◆ **EXERCISE REQUIREMENTS**: Print the lines beginning with the one that contains "Recreate this scene" and ending with the one that contains "for o in list(bpy.data.objects): bpy.data.objects.remove(o)", exactly, both included, and no other lines.

Extracted records
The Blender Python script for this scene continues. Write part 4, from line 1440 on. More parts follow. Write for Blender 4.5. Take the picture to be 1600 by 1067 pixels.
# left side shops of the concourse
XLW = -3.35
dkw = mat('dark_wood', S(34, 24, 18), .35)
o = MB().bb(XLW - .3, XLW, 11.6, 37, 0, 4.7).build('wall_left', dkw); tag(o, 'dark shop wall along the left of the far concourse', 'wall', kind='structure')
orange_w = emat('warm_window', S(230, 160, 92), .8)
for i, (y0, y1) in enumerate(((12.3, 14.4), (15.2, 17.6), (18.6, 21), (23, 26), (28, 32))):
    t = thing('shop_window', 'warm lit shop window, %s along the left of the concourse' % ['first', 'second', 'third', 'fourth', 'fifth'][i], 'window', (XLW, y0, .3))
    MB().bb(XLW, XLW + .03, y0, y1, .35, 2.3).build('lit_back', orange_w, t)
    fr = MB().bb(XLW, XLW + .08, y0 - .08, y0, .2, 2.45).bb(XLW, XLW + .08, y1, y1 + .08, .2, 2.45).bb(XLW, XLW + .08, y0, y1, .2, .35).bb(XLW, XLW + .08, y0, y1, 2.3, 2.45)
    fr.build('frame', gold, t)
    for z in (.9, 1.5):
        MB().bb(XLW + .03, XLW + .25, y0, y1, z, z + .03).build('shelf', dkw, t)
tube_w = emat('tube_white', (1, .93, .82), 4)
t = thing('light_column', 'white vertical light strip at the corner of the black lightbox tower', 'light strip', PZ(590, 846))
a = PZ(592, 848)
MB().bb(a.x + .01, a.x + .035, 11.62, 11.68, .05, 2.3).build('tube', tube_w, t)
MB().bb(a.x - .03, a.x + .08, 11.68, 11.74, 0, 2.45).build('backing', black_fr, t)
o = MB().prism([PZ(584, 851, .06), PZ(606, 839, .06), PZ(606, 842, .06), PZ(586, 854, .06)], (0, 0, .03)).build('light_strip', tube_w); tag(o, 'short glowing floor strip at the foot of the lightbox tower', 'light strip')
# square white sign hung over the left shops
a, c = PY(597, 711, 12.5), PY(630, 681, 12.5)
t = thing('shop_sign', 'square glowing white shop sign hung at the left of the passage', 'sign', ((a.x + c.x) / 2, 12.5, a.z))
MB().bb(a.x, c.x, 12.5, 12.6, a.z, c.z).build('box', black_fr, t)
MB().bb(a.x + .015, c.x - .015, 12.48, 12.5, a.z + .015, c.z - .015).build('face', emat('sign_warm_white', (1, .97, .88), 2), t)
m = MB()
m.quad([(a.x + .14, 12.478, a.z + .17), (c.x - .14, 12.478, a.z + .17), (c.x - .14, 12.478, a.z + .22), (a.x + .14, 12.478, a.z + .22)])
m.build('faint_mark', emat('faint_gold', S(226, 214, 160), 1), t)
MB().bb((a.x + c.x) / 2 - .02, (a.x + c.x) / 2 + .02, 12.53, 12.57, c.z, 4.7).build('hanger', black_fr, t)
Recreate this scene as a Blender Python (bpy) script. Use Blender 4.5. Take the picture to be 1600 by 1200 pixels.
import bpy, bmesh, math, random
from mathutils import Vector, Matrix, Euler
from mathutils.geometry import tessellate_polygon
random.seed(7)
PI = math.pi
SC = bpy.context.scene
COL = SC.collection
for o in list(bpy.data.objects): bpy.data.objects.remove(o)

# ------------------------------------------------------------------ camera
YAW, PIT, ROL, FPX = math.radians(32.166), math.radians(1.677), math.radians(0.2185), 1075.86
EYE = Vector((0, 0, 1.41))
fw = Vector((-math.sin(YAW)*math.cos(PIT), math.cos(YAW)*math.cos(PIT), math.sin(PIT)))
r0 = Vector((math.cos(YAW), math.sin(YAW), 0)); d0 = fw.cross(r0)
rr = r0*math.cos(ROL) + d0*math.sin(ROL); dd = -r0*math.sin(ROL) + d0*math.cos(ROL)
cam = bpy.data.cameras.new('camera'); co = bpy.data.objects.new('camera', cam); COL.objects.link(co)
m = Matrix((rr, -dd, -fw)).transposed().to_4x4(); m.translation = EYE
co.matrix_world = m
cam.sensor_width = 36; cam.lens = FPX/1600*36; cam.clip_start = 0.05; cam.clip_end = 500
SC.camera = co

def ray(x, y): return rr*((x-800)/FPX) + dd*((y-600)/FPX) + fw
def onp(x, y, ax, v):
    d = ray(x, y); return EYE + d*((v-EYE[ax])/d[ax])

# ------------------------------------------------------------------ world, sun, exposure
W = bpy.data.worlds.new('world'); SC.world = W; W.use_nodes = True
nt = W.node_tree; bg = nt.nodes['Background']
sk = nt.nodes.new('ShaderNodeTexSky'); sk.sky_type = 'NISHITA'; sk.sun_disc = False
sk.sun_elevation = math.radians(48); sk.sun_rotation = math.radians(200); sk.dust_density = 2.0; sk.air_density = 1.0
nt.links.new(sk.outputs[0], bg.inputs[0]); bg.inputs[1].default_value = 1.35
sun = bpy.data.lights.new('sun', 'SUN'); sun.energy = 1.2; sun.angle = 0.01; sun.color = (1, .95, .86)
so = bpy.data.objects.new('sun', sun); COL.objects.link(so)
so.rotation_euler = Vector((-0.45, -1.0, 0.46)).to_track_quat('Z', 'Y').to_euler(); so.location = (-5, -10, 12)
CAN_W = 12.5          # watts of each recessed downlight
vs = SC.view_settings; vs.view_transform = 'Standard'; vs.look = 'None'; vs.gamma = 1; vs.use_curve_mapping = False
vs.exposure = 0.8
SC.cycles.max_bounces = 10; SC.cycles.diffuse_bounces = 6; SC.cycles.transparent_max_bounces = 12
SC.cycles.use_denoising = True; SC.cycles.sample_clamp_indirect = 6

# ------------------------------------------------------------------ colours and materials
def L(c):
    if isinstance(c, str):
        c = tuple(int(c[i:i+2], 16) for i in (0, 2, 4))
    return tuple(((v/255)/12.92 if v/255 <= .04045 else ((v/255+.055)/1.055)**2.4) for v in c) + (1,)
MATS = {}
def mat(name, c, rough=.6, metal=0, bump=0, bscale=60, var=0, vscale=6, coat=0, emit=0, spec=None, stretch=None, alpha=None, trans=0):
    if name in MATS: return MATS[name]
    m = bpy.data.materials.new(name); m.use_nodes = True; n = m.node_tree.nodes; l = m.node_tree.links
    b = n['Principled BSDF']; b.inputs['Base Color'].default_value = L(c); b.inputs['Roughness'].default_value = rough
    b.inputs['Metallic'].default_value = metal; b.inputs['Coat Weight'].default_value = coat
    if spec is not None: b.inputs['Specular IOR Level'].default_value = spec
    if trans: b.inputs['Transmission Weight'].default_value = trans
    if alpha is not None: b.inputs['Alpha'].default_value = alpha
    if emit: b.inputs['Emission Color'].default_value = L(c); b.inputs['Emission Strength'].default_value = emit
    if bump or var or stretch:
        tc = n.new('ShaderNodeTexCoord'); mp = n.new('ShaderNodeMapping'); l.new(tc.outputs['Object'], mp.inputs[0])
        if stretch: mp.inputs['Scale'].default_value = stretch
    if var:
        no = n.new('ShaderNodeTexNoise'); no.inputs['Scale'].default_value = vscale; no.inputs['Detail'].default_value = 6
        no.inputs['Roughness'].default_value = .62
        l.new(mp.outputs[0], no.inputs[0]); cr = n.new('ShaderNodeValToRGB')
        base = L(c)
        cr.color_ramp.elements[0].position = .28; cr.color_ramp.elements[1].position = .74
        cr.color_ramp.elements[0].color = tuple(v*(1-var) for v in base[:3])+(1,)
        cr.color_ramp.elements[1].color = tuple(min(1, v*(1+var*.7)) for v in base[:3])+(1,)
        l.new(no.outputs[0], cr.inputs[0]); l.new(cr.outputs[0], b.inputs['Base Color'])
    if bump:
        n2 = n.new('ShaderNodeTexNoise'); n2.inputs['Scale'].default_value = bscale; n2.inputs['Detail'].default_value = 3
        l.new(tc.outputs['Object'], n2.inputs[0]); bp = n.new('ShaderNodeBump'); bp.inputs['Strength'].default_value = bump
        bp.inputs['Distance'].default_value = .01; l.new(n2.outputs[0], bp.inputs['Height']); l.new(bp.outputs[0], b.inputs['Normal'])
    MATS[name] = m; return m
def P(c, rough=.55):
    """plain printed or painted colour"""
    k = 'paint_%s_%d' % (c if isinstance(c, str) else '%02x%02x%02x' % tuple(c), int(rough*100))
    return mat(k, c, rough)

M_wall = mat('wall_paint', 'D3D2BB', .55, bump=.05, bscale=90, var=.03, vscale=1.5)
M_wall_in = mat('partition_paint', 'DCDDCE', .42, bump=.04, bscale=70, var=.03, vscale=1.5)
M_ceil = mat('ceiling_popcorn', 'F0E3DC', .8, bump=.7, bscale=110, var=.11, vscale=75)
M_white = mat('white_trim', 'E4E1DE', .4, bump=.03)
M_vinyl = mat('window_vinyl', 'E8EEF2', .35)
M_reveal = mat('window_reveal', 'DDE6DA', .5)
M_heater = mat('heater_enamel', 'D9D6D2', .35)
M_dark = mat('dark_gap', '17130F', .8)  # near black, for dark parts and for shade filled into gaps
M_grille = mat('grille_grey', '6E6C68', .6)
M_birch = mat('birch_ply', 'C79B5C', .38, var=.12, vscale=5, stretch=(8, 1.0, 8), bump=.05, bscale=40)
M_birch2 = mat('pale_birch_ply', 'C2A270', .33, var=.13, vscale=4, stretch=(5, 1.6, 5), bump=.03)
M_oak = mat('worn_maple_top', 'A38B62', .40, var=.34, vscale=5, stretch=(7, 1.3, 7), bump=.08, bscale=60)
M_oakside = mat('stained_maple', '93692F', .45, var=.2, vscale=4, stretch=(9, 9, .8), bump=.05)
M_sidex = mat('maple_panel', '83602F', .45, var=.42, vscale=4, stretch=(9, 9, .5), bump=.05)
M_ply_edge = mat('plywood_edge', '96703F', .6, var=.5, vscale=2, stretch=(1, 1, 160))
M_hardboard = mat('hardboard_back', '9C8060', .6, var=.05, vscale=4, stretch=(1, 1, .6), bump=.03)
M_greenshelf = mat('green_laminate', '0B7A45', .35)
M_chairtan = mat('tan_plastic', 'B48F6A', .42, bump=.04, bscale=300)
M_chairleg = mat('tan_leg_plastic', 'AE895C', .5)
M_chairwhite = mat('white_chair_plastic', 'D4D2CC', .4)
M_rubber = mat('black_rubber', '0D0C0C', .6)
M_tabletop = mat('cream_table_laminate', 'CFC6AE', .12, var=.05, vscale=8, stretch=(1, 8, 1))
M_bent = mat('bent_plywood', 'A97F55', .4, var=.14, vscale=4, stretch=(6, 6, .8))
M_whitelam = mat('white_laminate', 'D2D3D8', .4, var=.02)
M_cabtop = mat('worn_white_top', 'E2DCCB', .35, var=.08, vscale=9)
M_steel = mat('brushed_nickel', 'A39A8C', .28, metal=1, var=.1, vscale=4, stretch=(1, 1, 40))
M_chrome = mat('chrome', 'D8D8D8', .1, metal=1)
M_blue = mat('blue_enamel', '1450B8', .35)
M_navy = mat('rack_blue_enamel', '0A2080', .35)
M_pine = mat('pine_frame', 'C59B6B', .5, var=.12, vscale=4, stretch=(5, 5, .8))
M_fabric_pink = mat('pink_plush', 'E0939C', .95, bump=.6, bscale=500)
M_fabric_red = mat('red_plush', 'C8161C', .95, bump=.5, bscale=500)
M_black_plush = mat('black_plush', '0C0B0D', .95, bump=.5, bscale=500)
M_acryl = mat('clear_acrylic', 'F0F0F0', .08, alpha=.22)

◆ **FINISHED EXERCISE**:
Recreate this scene as a Blender Python (bpy) script. Use Blender 4.5. Take the picture to be 1600 by 1200 pixels.
import bpy, bmesh, math, random
from mathutils import Vector, Matrix, Euler
from mathutils.geometry import tessellate_polygon
random.seed(7)
PI = math.pi
SC = bpy.context.scene
COL = SC.collection
for o in list(bpy.data.objects): bpy.data.objects.remove(o)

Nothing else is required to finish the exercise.